If you are buying into a correction in order to be on the same entry bias as what you perceive to be the longer term trend, the pain threshold is much more tolerable and the risk/reward skew is demonstrably greater. Demonstrably. As you can see by the numerous market timing calls made here on ET, the percentages in it are crap. Besides, you don't have to time major market reversals in order to make money trading - because many successful traders will tell you that they don't themselves.
Absolutely. I defy anyone to look at a long-term chart of whatever instrument they are trying to catch a major reversal (of course, they have to quantify "major"). Then, count all of the reversals that actually meet those criteria. Then, count all of the bars, candles, ticks, whatever, from the first reversal to the last reversal on the chart. Then, divide the number of bars, candles, ticks, whatever, that had reversals that meet your criteria by the total number of bars, candles, ticks, whatever.
You will find that your odds are better of finding a needle in a haystack.

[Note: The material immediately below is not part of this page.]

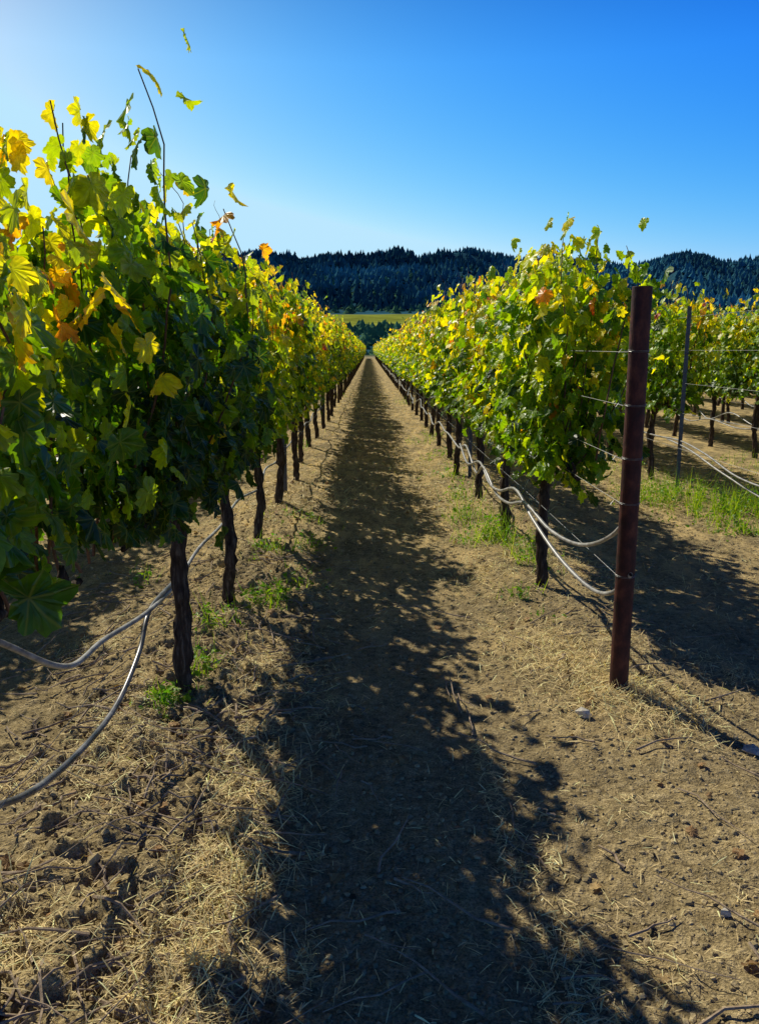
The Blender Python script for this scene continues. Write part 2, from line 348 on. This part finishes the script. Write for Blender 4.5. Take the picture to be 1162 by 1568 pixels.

Once I realized that, I never tried to consciously capture a "major reversal" again. Ironically, now I catch a good portion of them almost every time they happen because my methodology essentially forces me into the market in the early stages of big moves. So, problem solved. Over the past couple months, as price swings are getting a little larger, I've caught like 3 20+ point ES moves, which are big relative to my timeframe, and on none of the entries did I think "Oh man this is going to be a big move", it just turned out that way.